この場合、改善すべき点に気づいた人は、いわば、余計な仕事が増えることになります。そして、1人で責任を背負い込む形になると、「それだったら、言わずに黙っておこうか」という気持ちがどうしても働きます。
また、社員はそれぞれ日常業務があります。このため、日常業務以外に新たな仕事が加わった時に、「では、どっちの仕事を優先したら良いのですか?」と疑問を抱くことがあります。
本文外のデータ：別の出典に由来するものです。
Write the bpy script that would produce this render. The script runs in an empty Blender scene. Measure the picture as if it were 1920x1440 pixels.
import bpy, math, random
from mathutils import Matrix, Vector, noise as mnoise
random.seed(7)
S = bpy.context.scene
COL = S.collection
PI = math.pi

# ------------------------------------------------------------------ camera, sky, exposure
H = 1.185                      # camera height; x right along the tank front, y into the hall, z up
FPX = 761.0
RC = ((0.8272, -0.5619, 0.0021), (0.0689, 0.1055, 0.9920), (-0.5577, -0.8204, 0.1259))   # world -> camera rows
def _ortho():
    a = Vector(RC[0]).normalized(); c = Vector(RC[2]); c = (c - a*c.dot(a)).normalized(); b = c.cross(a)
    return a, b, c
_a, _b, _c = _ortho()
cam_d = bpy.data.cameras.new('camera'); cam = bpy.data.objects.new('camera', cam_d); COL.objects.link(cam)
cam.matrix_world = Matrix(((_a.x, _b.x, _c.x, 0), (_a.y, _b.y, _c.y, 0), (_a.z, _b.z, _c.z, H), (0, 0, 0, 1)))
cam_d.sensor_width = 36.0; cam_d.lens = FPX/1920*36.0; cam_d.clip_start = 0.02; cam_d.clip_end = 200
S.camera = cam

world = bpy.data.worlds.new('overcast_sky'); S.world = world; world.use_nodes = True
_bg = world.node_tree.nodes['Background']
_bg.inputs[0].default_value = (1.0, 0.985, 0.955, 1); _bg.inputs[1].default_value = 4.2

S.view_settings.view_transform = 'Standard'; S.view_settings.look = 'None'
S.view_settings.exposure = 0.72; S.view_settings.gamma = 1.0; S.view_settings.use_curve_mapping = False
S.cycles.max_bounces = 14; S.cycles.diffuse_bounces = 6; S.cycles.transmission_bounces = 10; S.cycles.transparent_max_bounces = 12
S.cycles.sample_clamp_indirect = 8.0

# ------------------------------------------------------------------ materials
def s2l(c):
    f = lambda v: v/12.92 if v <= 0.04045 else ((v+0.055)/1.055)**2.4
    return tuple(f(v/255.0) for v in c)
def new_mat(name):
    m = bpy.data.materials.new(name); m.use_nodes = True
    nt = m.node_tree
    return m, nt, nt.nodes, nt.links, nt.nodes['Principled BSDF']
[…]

実際、業務改善に取り組んでいる、あるチームメンバーは、「『今から打合せがあるので、2時間ほど外出します』と他の社員に言う時は、少し心苦しいんです」とおっしゃっていました。
この点、今回は業務改善を行うにあたって
- 改善の意識が高い4人のメンバーが集まってお互いに協力している
- 直属の上司からもプロジェクトの内容についてお墨付きを得た
- 3ヵ月後に最初の報告書を出すという目標を定めた
こともあり、今のところ順調に進んでいます。
社員は誰しも、会社の業務について、何らかの疑問を抱いていたり、それなりの気づきを持っています。しかし、普段の仕事が忙しい中、なかなかそれが表に出てくるとは限りません。また、たまにヒアリングをしても、自分のことはさておいて、「あそこが悪い」と他人や他部署に対する批判ばかり出てくることが少なくありません。
けれども、まずは、いったん社員の生の声を吸い上げることが大事。なぜなら、そこには、会社が抱えている潜在的な課題が必ず見え隠れしているからです。
今回も4人のメンバーが手分けをして各部署の社員にヒアリングした結果、150項目近い改善点が出てきました。今はそれを3つほどに分類して、改善の方向性を示す報告書を作成しているところです。
社員一人ひとりが持っている改善に対する意欲をどう引き出すかは経営者の腕の見せ所。業務改善が進まないのは、社員に意欲がないのではなく、経営者にその意欲を引き出す工夫が足りないからだと自覚できれば、改善は必ず前に進みます。